═════ RECORDED INFORMATION ═════

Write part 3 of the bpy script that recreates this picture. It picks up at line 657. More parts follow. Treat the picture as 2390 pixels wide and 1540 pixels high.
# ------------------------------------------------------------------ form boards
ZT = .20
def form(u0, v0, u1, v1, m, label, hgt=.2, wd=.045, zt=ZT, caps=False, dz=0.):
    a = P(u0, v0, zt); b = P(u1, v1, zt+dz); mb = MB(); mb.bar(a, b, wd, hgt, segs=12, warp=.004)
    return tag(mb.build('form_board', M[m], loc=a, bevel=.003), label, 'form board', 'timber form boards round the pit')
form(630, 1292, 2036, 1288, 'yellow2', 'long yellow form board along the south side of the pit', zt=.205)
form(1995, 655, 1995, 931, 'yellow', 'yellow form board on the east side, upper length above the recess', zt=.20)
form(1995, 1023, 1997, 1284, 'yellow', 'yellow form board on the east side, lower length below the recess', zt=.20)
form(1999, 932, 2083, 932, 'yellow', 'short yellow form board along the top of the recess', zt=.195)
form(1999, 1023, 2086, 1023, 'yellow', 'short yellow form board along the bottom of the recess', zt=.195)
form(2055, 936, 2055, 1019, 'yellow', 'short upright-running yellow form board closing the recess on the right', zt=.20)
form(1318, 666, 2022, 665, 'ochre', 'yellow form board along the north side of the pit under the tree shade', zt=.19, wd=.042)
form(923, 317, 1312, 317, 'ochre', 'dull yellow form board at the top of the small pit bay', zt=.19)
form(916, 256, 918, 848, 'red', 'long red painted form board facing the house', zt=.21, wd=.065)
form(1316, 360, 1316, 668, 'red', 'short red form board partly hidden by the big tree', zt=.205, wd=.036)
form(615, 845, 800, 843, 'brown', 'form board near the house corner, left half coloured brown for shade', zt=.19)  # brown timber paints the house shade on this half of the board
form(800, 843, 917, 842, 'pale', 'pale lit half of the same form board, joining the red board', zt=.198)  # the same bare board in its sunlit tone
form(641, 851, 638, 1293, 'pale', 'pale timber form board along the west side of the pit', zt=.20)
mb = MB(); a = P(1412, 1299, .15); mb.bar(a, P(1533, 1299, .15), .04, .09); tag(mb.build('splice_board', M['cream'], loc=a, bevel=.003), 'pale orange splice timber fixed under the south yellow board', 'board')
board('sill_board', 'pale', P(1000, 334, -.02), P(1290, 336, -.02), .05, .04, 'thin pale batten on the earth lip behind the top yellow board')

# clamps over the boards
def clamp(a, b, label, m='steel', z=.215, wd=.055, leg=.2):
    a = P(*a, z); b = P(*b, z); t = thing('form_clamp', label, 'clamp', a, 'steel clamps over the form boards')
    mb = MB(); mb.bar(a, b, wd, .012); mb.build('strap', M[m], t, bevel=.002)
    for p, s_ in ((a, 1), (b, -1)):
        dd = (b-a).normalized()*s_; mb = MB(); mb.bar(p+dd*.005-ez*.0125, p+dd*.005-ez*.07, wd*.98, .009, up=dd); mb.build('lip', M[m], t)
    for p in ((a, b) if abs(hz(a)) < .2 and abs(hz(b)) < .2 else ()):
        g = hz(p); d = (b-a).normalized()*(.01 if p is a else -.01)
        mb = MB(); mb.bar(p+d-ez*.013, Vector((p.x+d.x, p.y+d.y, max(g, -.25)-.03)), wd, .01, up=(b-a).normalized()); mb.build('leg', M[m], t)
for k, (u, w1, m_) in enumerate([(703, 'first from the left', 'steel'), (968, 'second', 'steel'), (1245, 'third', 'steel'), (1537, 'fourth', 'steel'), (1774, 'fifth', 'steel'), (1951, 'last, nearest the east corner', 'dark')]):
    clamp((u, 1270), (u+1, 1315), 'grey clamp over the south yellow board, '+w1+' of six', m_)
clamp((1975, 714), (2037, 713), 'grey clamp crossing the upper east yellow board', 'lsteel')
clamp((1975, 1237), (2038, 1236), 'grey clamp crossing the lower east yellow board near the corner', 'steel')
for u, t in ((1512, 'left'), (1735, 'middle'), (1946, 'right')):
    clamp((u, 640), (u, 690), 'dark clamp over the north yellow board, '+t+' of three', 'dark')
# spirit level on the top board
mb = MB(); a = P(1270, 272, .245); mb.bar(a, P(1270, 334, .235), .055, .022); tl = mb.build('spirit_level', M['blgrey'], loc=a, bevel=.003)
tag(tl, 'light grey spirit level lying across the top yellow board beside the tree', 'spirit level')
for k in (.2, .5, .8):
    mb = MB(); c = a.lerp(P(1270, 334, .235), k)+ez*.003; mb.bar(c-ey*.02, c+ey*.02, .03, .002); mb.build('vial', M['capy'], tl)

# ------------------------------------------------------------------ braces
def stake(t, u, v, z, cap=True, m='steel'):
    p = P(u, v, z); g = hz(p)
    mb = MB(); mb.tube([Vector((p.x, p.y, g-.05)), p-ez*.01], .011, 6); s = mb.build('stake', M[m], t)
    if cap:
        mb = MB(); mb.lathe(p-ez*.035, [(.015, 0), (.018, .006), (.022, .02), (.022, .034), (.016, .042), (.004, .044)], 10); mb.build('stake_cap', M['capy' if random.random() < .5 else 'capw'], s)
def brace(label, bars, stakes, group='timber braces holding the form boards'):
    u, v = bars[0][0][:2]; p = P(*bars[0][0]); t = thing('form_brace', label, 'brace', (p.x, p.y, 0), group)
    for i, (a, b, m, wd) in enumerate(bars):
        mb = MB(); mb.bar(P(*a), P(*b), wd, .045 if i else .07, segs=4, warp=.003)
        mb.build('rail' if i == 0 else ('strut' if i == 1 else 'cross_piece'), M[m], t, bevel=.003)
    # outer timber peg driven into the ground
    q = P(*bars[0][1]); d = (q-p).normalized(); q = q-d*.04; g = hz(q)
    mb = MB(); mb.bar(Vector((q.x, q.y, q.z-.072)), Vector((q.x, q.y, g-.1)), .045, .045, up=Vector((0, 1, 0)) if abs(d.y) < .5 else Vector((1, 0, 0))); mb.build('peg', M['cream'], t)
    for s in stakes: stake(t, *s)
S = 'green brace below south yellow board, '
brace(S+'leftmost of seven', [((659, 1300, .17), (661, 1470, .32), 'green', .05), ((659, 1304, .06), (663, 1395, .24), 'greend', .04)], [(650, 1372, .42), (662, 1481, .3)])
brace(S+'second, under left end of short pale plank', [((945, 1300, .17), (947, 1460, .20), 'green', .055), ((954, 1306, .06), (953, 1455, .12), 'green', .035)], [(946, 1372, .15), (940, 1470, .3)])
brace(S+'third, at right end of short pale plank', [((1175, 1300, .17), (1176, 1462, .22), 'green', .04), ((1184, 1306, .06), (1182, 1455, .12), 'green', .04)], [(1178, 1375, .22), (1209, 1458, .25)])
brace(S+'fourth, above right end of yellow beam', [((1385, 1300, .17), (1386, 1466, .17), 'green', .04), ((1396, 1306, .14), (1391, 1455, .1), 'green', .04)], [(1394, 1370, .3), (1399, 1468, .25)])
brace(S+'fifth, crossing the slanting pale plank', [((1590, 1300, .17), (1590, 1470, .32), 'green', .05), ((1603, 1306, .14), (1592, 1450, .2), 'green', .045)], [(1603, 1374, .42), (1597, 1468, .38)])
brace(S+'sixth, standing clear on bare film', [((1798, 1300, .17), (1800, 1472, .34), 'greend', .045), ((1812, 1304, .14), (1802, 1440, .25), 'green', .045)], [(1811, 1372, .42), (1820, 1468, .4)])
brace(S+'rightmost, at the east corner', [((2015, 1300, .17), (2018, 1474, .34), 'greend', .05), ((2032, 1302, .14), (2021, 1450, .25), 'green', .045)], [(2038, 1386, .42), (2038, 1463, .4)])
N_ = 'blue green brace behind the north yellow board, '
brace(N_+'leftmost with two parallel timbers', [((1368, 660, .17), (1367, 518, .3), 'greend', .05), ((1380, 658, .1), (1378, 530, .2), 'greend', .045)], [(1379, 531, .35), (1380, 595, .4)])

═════

## WHAT TO WORK ON
In the listing above, reproduce the first line and each one after it through the line that contains "top yellow board')".

## EXPECTED OUTPUT
Write part 3 of the bpy script that recreates this picture. It picks up at line 657. More parts follow. Treat the picture as 2390 pixels wide and 1540 pixels high.
# ------------------------------------------------------------------ form boards
ZT = .20
def form(u0, v0, u1, v1, m, label, hgt=.2, wd=.045, zt=ZT, caps=False, dz=0.):
    a = P(u0, v0, zt); b = P(u1, v1, zt+dz); mb = MB(); mb.bar(a, b, wd, hgt, segs=12, warp=.004)
    return tag(mb.build('form_board', M[m], loc=a, bevel=.003), label, 'form board', 'timber form boards round the pit')
form(630, 1292, 2036, 1288, 'yellow2', 'long yellow form board along the south side of the pit', zt=.205)
form(1995, 655, 1995, 931, 'yellow', 'yellow form board on the east side, upper length above the recess', zt=.20)
form(1995, 1023, 1997, 1284, 'yellow', 'yellow form board on the east side, lower length below the recess', zt=.20)
form(1999, 932, 2083, 932, 'yellow', 'short yellow form board along the top of the recess', zt=.195)
form(1999, 1023, 2086, 1023, 'yellow', 'short yellow form board along the bottom of the recess', zt=.195)
form(2055, 936, 2055, 1019, 'yellow', 'short upright-running yellow form board closing the recess on the right', zt=.20)
form(1318, 666, 2022, 665, 'ochre', 'yellow form board along the north side of the pit under the tree shade', zt=.19, wd=.042)
form(923, 317, 1312, 317, 'ochre', 'dull yellow form board at the top of the small pit bay', zt=.19)
form(916, 256, 918, 848, 'red', 'long red painted form board facing the house', zt=.21, wd=.065)
form(1316, 360, 1316, 668, 'red', 'short red form board partly hidden by the big tree', zt=.205, wd=.036)
form(615, 845, 800, 843, 'brown', 'form board near the house corner, left half coloured brown for shade', zt=.19)  # brown timber paints the house shade on this half of the board
form(800, 843, 917, 842, 'pale', 'pale lit half of the same form board, joining the red board', zt=.198)  # the same bare board in its sunlit tone
form(641, 851, 638, 1293, 'pale', 'pale timber form board along the west side of the pit', zt=.20)
mb = MB(); a = P(1412, 1299, .15); mb.bar(a, P(1533, 1299, .15), .04, .09); tag(mb.build('splice_board', M['cream'], loc=a, bevel=.003), 'pale orange splice timber fixed under the south yellow board', 'board')
board('sill_board', 'pale', P(1000, 334, -.02), P(1290, 336, -.02), .05, .04, 'thin pale batten on the earth lip behind the top yellow board')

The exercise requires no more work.